SBC News Italy settles on €7m licences for online gambling concessions 

Italy settles on €7m licences for online gambling concessions 

The government of Italy has settled on the new framework of licences for online gambling concessions.

A new structure for Italian online gambling concessions was published yesterday by Parliament’s Gazette as an amendment carried forward by the government’s ongoing ‘Reorganisation of Gambling‘ decree.

Recognised as a principal objective of the planned overhaul of Italian gambling laws, the government seeks to settle long-standing legal disputes between the ADM, Italy’s Customs and Monopolies Agency, and licensed operators on the conflicted terms of the renewal of licences.

A government intervention had suspended the ADM from terminating licences that were set to expire in 2023 and 2024.

Reaching a settlement, new online gambling concessions will be authorised by the end of 2024, with licences set to a nine-year limit and priced at €7m.
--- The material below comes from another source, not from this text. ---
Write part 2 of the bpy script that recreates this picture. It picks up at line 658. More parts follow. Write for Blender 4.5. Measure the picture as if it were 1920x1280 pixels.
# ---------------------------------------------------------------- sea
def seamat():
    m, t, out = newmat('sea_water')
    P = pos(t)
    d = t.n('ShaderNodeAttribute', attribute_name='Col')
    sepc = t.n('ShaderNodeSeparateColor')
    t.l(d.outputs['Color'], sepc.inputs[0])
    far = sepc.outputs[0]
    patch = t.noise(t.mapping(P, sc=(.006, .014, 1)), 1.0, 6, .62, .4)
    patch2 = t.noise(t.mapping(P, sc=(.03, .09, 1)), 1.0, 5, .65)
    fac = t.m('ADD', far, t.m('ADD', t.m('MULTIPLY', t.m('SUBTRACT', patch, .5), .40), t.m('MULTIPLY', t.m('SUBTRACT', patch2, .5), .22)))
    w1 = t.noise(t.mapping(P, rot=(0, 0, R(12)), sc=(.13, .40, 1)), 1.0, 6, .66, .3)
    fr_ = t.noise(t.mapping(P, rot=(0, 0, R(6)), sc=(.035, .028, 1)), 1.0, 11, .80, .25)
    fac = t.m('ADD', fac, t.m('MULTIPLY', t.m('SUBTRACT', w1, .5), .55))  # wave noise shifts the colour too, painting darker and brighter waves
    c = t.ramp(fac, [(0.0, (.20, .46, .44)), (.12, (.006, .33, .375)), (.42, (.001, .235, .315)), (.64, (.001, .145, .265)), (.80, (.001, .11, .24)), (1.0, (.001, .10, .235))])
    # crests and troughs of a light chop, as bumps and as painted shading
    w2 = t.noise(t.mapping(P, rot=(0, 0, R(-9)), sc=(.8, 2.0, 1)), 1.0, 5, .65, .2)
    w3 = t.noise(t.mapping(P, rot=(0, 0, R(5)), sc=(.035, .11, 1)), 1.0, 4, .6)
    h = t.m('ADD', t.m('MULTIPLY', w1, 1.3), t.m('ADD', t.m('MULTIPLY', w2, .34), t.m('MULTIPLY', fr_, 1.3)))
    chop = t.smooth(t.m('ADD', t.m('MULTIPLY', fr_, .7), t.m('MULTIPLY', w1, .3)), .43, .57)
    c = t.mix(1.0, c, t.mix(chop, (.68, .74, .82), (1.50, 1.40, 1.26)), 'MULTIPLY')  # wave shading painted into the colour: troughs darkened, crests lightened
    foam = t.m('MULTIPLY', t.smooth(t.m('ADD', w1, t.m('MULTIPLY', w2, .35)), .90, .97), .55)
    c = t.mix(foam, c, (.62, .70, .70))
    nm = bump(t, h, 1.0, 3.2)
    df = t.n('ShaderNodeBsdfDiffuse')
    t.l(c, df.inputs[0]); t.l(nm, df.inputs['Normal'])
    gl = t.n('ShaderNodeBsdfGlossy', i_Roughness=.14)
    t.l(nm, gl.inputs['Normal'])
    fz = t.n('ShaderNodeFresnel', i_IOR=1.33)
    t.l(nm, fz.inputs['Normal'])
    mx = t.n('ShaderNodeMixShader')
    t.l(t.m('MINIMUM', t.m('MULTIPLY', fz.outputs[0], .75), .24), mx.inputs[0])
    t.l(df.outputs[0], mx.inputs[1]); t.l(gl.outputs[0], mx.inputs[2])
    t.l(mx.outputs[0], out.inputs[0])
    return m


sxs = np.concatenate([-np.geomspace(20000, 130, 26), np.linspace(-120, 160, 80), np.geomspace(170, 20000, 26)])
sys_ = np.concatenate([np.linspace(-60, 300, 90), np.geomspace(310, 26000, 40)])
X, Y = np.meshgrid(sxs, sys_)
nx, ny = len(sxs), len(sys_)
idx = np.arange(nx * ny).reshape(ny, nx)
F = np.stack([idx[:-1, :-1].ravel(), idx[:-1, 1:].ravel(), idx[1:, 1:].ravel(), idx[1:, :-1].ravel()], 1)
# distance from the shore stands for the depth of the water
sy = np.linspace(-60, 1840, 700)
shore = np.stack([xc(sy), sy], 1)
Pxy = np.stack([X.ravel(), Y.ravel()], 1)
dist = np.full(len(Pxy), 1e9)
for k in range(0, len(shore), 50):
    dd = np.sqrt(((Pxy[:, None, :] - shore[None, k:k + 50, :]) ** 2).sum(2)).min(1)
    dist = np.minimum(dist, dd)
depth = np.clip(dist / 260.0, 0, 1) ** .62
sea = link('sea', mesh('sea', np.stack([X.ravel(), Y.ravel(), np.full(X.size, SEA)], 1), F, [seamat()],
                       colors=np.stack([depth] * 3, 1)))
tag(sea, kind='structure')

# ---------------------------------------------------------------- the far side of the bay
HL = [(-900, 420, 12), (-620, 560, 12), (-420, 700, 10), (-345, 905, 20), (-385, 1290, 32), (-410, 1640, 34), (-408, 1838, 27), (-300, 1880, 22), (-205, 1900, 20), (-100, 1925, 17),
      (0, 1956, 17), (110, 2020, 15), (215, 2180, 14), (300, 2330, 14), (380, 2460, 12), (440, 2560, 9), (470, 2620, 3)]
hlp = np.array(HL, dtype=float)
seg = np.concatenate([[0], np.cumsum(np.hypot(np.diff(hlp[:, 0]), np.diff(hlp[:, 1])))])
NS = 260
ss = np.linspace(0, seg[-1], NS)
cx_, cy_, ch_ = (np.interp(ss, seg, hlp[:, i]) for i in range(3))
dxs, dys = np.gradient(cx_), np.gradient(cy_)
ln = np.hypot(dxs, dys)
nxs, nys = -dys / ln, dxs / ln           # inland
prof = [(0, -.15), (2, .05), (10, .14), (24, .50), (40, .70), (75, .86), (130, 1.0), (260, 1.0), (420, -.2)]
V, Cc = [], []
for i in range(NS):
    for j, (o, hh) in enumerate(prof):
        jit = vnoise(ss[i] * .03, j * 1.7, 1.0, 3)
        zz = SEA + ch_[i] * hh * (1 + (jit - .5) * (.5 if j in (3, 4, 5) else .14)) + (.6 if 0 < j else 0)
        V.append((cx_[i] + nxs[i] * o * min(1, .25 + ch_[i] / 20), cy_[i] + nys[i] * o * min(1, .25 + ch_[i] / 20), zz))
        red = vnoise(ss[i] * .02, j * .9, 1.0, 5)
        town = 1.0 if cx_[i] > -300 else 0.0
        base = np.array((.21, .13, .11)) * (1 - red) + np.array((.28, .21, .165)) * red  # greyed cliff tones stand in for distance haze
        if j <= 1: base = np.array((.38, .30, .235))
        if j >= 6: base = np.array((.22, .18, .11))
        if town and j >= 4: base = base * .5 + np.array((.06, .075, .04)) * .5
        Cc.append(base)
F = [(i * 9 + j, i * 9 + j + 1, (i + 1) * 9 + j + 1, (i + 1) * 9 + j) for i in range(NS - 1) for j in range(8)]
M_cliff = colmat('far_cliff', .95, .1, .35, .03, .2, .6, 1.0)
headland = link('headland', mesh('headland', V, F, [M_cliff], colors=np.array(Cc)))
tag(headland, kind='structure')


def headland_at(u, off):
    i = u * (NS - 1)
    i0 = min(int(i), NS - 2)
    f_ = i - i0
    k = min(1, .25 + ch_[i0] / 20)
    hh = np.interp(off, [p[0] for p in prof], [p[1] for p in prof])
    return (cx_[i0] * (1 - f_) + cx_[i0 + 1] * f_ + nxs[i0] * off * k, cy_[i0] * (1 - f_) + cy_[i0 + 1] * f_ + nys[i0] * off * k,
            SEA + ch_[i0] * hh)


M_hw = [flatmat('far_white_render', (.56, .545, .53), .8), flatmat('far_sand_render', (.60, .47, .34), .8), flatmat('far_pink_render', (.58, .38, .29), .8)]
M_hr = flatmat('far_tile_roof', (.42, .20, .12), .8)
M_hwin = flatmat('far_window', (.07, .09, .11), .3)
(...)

The settlement sees Italian online gambling operators pay a premium of 35 times the previous price for online gambling licences, set at €200,000 since 2018.

The Ministry of Finance (MEF) endorsed the €7m fee, stating that it reflected the changed dynamics of Italian online gambling since 2011 as the market is dominated by the conglomerates of SNAI, Flutter Entertainment, Lottomatica, Entain, and SKS365.

However, online gambling trade body Logico refutes the price hike on online gambling licences as a competition stifling measure, which MEF has applied to satisfy the demands of ADM to halve the number of operators competing in the market.

Furthermore, each licence will be subject to an annual fee of 3% of the Gross Gaming Revenue (GGR) after taxes.

The terms of the licence state that operators are restricted to ‘operating one app per gambling product and one website per concessionaire, with no affiliated ‘skins’ websites permitted.’

According to AgiproNews, ‘estimates from the Ministry of Economy and Finance detail that at least 50 operators will apply for the concession to renew licences.’

MEF endorsed the government’s framework, stating that it forecasts taxes from gambling income to increase by €350m in the next two years (€200m in 2024 and €150m in 2025). Meanwhile, concession fees alone are expected to generate €100m in new annual revenue.

The framework will apply new technical requirements on gambling licences, as applicants must ensure that platforms have playing limits set by customers and send warning messages when limits are due to be exceeded.

In addition, the ADM will be granted further powers to combat unlicensed online gambling; measures such as payment blocking.

Parliament’s Gazette further announced that the government will imminently launch a tender to operate Italy’s Lotto Euro game.

Managed by IGT until November 2025, Lotto Euro anticipates a €7.7bn annual turnover post-2025 and offers approximately €200m in net annual revenue for nine years.

The government has set a starting bid for the Lotto tender of €1bn, with payment instalments specified for when the tender is awarded and for the following years of its contract.